Yes. Well, look, I mean, we've -- going back, I mean, we've always been, I would say, as effective as anybody in terms of passing pricing through from an inflation perspective. We -- when the tariff -- all the new tariffs came out, for the most part, we're able to cover that with pricing. I mean there are certain regions that are a little bit more pricing challenged, particularly in Asia, where we're able to offset it more operationally than through pricing. We've always been very transparent in terms of we're going to cover material utility inflation on a yearly basis with pricing. And then the 80/20, when we implemented 80/20, we added a value pricing lever to our pricing kind of tactical approach. We make hundreds of thousands of SKUs, right? And so some of these SKUs, you want to be more competitive on.
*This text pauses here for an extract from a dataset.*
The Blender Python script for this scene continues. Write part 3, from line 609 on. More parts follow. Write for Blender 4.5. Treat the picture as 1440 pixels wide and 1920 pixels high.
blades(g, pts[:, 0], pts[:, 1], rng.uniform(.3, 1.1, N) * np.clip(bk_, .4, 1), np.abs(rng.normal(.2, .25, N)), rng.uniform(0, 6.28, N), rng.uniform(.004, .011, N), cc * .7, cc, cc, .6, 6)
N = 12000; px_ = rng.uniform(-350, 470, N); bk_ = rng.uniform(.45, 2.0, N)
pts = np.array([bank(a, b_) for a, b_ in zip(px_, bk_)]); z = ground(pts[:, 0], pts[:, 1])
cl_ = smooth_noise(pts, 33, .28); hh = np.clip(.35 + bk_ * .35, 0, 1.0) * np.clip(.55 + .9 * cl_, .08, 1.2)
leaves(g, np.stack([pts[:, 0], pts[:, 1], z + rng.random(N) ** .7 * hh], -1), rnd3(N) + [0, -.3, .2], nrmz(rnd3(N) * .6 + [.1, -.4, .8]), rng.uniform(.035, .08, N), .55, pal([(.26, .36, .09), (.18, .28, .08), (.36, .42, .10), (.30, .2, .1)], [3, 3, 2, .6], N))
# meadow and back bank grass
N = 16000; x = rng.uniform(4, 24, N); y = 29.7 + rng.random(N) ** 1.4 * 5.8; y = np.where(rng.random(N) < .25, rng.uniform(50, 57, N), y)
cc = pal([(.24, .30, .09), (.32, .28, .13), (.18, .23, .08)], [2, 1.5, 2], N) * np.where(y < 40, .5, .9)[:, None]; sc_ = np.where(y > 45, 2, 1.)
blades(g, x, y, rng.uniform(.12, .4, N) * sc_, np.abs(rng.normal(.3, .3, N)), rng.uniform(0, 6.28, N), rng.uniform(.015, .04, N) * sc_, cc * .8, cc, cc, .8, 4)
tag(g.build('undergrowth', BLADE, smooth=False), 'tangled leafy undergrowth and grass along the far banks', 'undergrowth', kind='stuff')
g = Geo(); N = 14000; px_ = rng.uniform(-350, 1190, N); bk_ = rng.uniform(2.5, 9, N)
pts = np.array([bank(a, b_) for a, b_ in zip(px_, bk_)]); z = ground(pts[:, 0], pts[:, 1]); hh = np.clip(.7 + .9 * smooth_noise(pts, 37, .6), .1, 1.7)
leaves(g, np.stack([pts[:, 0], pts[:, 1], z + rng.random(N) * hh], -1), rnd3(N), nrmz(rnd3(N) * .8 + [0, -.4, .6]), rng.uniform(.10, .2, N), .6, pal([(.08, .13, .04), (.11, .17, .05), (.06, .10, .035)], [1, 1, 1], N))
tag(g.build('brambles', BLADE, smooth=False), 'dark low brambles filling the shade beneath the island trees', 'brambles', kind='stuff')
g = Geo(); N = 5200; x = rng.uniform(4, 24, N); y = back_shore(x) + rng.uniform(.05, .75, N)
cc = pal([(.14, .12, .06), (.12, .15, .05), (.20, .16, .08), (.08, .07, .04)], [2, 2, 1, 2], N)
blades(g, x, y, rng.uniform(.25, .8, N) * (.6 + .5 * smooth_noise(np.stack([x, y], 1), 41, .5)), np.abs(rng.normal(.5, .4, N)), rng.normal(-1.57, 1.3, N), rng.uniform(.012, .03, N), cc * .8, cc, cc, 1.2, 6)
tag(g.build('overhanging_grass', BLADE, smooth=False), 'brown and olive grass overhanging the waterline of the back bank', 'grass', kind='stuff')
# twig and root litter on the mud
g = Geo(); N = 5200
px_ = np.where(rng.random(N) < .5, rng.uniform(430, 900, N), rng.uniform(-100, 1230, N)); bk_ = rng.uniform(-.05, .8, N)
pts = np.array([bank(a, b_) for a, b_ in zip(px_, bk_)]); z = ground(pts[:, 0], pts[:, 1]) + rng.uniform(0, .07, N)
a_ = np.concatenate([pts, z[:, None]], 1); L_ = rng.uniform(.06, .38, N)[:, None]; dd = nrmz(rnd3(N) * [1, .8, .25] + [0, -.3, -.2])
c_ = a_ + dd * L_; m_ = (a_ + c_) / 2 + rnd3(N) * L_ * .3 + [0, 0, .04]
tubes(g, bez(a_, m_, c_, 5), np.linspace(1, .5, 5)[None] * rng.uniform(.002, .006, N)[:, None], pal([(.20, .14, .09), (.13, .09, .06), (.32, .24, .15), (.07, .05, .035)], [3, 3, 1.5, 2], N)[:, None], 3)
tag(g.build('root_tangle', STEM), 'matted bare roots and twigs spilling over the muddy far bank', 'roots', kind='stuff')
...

Some of them, you're the only ones that make it and you can price those based on the value you bring because you may be the only one that makes that particular part. And so we continue to use our 80/20 playbook to optimize pricing. And in the aggregate, we're always going to make sure that we use pricing to cover our material and utility inflation.

Operator

Operator

That concludes our question-and-answer session. I will now turn the conference back over to Rich for closing comments.

Richard Kwas

Analyst

All right. Thanks, everyone, for joining. If you have any further questions, feel free to reach out. Otherwise, have a great rest of the week. Take care.

Operator

Operator

Ladies and gentlemen, this does conclude today's conference call. Thank you for your participation, and you may now disconnect.